I'm going to make a really wild, out of the blue, odd suggestion. From some of the sounds of it, she may want to be dominated. I would need more information to be certain, but that's how it sounds.

http://www.castlerealm.com/

This is an excellent site to help you understand women who want or need this.

The first most important and serious thing I can tell you about this is this... whatever you do, go about bringing it up with absolute love, care, and concern. It's not a simple thing, and it's important that you introduce her to the idea slowly and build up trust. If you discover that she's a submissive woman, and the next day tell her to get on her knees and suck you off, you'll ruin everything in one instant. Don't do it, you'll destroy her emotionally and mentally with that bullshit.

And the next thing I want to say is that you should never, ever, at any time, assume that just because she's submissive and wants to be dominated (IF YOU DISCOVER THAT AT ALL) it means she wants to be hurt or given pain. Particularly in the asian culture, domination is mental, not physical, so it's unlikely that she'll be interested in whips and chains, you'll have to be more creative than that.

In my opinion, and that's all it is, and please, please, tread carefully here.... she is a submissive woman. She does look to you for guidance, thus she expects YOU to the one who tells her whether or not it's digusting to do this or that. But in order to be able to tell her that it's desirable behavior from her, you must earn her trust on a deep, fundamental level.

Notice I said EARN it. Keep in mind that to truly dominate a woman, it must be something she's aware of, and that she's GIVING to you. All control over another person is given. As a submissive who left my controlling (note I didn't say dominating, but controlling) husband who decided to force control over me, let me tell you that it's a rough road to recovery and to allowing yourself to trust again afterwards.

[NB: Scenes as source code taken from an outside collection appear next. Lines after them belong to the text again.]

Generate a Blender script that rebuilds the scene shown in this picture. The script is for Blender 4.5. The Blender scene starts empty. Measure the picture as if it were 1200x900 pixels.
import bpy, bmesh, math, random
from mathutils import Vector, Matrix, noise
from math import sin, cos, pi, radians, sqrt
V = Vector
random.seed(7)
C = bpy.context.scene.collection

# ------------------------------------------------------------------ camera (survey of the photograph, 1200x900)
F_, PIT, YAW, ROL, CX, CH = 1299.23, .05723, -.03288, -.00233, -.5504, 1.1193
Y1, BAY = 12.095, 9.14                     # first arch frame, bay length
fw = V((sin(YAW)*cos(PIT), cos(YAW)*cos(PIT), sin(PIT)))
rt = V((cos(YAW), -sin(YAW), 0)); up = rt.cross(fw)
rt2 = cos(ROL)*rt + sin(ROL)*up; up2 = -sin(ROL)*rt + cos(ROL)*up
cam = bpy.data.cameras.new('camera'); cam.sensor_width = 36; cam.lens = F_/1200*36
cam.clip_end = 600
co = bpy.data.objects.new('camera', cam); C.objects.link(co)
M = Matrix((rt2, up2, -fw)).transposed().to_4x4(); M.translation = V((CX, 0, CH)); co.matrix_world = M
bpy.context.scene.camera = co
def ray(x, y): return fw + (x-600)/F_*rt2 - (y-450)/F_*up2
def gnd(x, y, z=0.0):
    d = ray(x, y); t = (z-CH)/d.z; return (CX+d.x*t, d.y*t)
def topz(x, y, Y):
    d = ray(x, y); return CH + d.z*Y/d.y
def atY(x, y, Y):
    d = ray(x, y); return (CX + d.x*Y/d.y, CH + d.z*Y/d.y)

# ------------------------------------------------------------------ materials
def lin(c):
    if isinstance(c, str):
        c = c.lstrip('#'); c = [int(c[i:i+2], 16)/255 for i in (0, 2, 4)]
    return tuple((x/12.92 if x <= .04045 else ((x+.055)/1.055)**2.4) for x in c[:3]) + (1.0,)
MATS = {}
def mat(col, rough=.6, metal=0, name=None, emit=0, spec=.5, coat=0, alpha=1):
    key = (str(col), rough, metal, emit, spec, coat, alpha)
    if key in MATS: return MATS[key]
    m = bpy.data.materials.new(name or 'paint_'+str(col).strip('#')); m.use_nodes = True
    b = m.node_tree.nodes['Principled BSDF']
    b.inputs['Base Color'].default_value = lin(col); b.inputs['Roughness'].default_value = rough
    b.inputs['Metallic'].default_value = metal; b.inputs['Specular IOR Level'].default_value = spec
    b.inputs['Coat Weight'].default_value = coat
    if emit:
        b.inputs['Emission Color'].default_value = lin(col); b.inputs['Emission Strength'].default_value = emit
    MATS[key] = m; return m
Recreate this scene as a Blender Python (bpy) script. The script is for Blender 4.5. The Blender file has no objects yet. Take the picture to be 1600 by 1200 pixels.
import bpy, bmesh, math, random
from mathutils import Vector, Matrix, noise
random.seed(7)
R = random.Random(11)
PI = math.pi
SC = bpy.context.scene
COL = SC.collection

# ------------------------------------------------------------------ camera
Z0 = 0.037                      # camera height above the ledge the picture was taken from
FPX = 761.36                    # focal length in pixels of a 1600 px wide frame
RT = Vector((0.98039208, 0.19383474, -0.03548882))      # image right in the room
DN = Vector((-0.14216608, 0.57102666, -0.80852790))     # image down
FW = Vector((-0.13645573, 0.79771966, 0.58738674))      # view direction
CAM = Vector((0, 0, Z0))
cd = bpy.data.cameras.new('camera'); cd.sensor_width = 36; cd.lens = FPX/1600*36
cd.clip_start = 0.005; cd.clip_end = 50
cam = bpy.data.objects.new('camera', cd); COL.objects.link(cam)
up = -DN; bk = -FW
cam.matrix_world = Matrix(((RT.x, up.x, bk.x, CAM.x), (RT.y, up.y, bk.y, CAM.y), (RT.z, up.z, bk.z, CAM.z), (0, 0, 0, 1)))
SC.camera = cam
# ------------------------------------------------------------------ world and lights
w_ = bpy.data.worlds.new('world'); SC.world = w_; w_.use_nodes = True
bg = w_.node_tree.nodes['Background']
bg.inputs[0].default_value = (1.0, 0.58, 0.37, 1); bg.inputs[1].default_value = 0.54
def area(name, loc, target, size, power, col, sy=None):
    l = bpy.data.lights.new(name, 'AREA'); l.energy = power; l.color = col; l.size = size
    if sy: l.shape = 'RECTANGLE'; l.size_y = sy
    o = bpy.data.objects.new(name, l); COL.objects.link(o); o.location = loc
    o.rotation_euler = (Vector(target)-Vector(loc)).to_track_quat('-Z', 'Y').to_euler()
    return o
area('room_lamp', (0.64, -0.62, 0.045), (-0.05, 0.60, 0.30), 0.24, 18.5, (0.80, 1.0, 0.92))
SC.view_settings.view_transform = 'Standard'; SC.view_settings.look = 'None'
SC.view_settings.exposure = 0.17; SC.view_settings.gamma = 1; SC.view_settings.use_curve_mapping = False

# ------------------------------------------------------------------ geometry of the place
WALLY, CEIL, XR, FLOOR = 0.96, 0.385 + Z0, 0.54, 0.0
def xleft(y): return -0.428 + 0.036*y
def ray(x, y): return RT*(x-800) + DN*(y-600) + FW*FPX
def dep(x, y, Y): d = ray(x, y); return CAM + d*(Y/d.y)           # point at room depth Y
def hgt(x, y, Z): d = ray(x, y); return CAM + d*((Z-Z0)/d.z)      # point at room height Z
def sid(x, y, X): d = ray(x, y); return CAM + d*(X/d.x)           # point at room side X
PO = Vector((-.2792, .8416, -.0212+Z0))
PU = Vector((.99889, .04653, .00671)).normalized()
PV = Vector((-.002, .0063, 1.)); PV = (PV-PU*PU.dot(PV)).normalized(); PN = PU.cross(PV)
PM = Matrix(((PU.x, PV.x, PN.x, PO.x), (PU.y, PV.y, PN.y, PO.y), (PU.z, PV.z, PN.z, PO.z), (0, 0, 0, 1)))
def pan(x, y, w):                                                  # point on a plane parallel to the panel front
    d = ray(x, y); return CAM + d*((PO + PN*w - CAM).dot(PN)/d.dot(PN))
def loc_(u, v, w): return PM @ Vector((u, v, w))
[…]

That is the effect you can have on this woman... you can teach her that her submissive nature (again, assuming that's how she is!! and she may not be!!!!) is a good, beautiful, desirable, wonderful thing. Or, you can destroy her by preying upon it and being a devourer who violently attempts to rip her freedom from her. If you do the second, you WILL lose in the end, it WILL come back to bite you horribly and painfully.



I am offering this site to you, as it seems that you may have a woman on your hands who "needs your guidance and instruction" and actually wants it to be thus.

It teaches you how to guide from a hand of gentleness and compassion, how to be a loving "master" instead of a demonic destroying incubus. It teaches you your responsibilities, it guides you in the proper approach to her and in how to protect her and meet her needs. That is the give and take of this sort of relationship. Do not look into it lightly, because the weight of being a master or "dom/me" is a heavy one, and only a fool attempts it without genuine wisdom, understanding, and caution.

In particular, pay close close attention to this particular page before even THINKING about approaching her with the concept: http://www.castlerealm.com/subspace/subneed.htm

And again, if you are not ready to accept a VERY heavy responsibility, don't even think about clicking those links, because you will fail if you are not ready to become truly responsible and to have the overwhelming, omnipresent weight of having someone else's life and hopes in your hands. If you think about that for a while, and don't get a sense of awe and fear so intense it gives you goosebumps and moves you nearly to tears, you're not ready to even consider it. It's that important, it's that heavy a responsibility.